Read through the data and report every line in which the word "from" occurs.

═════ Supplied material ═════

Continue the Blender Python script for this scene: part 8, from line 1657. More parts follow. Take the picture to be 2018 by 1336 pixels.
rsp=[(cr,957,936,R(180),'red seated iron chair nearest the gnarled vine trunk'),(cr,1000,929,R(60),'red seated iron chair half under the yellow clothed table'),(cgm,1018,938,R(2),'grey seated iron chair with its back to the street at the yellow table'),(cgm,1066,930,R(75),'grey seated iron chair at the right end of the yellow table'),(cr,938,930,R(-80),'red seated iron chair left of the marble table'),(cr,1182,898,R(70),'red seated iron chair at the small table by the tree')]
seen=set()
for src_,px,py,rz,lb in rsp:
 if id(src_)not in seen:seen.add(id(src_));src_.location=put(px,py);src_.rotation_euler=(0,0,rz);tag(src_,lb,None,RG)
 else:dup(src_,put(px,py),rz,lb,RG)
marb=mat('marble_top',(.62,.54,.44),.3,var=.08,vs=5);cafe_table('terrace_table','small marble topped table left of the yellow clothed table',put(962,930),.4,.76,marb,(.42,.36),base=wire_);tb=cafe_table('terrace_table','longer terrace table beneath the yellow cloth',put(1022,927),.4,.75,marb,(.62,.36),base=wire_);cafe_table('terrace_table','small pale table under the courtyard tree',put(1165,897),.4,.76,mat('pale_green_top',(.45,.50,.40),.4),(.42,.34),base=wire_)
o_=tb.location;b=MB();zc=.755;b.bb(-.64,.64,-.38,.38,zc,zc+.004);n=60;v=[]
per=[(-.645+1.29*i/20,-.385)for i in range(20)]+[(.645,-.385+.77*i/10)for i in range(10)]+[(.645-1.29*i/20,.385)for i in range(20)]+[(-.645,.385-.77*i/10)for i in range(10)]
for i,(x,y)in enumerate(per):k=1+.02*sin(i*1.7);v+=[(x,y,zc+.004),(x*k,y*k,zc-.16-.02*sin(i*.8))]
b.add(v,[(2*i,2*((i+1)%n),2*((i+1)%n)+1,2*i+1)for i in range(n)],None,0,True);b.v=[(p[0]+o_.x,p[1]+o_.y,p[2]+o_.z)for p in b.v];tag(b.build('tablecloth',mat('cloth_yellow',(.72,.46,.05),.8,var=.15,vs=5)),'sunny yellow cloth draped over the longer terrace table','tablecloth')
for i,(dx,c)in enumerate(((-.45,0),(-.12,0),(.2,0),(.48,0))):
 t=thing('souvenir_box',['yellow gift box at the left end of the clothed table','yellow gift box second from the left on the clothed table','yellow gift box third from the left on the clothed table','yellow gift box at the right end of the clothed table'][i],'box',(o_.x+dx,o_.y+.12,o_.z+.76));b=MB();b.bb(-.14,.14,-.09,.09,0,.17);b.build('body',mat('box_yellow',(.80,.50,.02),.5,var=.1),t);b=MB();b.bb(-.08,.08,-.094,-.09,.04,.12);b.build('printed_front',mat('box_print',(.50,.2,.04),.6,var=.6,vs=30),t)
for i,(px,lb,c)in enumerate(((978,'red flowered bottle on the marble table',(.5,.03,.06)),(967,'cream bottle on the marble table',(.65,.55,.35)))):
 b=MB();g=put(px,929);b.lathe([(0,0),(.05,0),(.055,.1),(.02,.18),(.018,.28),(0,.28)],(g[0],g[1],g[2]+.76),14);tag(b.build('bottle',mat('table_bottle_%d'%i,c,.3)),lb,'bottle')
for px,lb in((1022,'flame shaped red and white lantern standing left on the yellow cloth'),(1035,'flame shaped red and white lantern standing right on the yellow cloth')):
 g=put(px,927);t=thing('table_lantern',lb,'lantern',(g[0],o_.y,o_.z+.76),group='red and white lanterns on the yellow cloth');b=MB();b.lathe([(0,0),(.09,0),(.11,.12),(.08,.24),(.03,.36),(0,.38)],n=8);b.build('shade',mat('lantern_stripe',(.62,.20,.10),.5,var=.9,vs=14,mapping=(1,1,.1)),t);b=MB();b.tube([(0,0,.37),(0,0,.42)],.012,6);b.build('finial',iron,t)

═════

■ Correct response:
Continue the Blender Python script for this scene: part 8, from line 1657. More parts follow. Take the picture to be 2018 by 1336 pixels.
 t=thing('souvenir_box',['yellow gift box at the left end of the clothed table','yellow gift box second from the left on the clothed table','yellow gift box third from the left on the clothed table','yellow gift box at the right end of the clothed table'][i],'box',(o_.x+dx,o_.y+.12,o_.z+.76));b=MB();b.bb(-.14,.14,-.09,.09,0,.17);b.build('body',mat('box_yellow',(.80,.50,.02),.5,var=.1),t);b=MB();b.bb(-.08,.08,-.094,-.09,.04,.12);b.build('printed_front',mat('box_print',(.50,.2,.04),.6,var=.6,vs=30),t)